Political commentator Ajay Kumar agrees. “Nitish ke liye aage kuan hai, peeche khai” (roughly, “Nitish is caught between the devil and the deep sea”). The Congress was more than willing to welcome him back into the Grand Alliance, but with the RJD not ready to forgive Nitish, the possibility of a reconciliation has ended. Now that the BJP is aware of his limited options, it will treat Nitish like any other ally, notwithstanding Shah’s praise for him.”

Nitish has been demanding a fair share of Lok Sabha seats ahead of 2019 polls. One proposal doing the rounds is that the BJP and the JD(U) contest 17 seats each while leaving the remaining six seats in the state for the two other allies — Ram Vilas Paswan and Upendra Kushwaha’s outfits. Shah tactfully avoided any seat-sharing pact so early, thereby increasing the anxiety of the JD(U) chief.

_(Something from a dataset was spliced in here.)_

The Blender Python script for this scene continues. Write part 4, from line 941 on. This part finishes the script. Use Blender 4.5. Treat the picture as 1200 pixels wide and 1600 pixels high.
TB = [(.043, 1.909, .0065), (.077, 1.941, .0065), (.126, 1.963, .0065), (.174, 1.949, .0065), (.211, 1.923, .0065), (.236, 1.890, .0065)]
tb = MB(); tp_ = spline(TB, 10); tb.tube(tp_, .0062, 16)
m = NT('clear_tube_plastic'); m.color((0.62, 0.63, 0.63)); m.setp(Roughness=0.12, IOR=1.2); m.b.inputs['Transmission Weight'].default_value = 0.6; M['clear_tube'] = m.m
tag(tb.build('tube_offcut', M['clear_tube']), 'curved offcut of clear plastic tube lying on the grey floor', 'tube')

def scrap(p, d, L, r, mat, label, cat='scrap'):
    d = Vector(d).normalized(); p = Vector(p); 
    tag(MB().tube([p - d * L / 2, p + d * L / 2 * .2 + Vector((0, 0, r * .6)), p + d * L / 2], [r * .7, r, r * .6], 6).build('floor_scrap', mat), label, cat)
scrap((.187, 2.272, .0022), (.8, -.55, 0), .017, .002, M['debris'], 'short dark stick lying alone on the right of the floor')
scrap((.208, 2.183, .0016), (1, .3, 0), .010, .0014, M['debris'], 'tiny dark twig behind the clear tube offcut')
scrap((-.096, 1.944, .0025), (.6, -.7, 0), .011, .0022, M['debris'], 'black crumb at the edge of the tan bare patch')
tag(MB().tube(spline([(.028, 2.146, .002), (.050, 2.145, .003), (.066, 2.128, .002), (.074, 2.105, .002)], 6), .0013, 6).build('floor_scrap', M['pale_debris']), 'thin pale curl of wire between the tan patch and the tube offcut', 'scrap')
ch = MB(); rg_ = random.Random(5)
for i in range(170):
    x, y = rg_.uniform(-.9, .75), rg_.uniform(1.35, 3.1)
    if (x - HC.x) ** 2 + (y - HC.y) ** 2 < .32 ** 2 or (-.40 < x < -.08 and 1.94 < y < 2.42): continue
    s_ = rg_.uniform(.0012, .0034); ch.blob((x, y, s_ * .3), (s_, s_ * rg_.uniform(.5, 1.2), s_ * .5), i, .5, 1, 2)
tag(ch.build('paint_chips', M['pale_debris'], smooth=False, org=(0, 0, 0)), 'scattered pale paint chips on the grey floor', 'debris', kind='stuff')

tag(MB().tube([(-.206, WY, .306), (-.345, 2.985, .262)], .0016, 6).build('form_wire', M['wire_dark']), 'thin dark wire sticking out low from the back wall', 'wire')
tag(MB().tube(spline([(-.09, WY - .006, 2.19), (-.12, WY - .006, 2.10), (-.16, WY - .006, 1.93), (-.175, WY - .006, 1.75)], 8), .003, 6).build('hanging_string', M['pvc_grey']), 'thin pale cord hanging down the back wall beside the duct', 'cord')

Nitish’s worry stems from the fact that if the BJP does not concede to his demand for more seats during LS poll, he could be in for more trouble if Modi comes back to power in 2019. In that case, the Modi-Shah duo would seek to shrink him further even within Bihar, by giving him fewer seats to contest in the assembly elections in 2020.

“It’s against this backdrop that Nitish is in a tearing hurry. If the seat-sharing pact is not as per his wish, he may, true to his characteristic, make another U-turn,” Tiwary told Deccan Herald, dwelling at length on how Nitish, who has no vote base of his own, has been ruling Bihar since 2005.

“He contested elections on his own twice. In 1995, he won seven seats out of 324 constituencies in undivided Bihar. In the 2014 LS poll, he won merely two seats out of 40. These numbers provide the clearest evidence of how badly Nitish needs crutches to cling to power,” Tiwary, Nitish’s friend-turned-foe, said.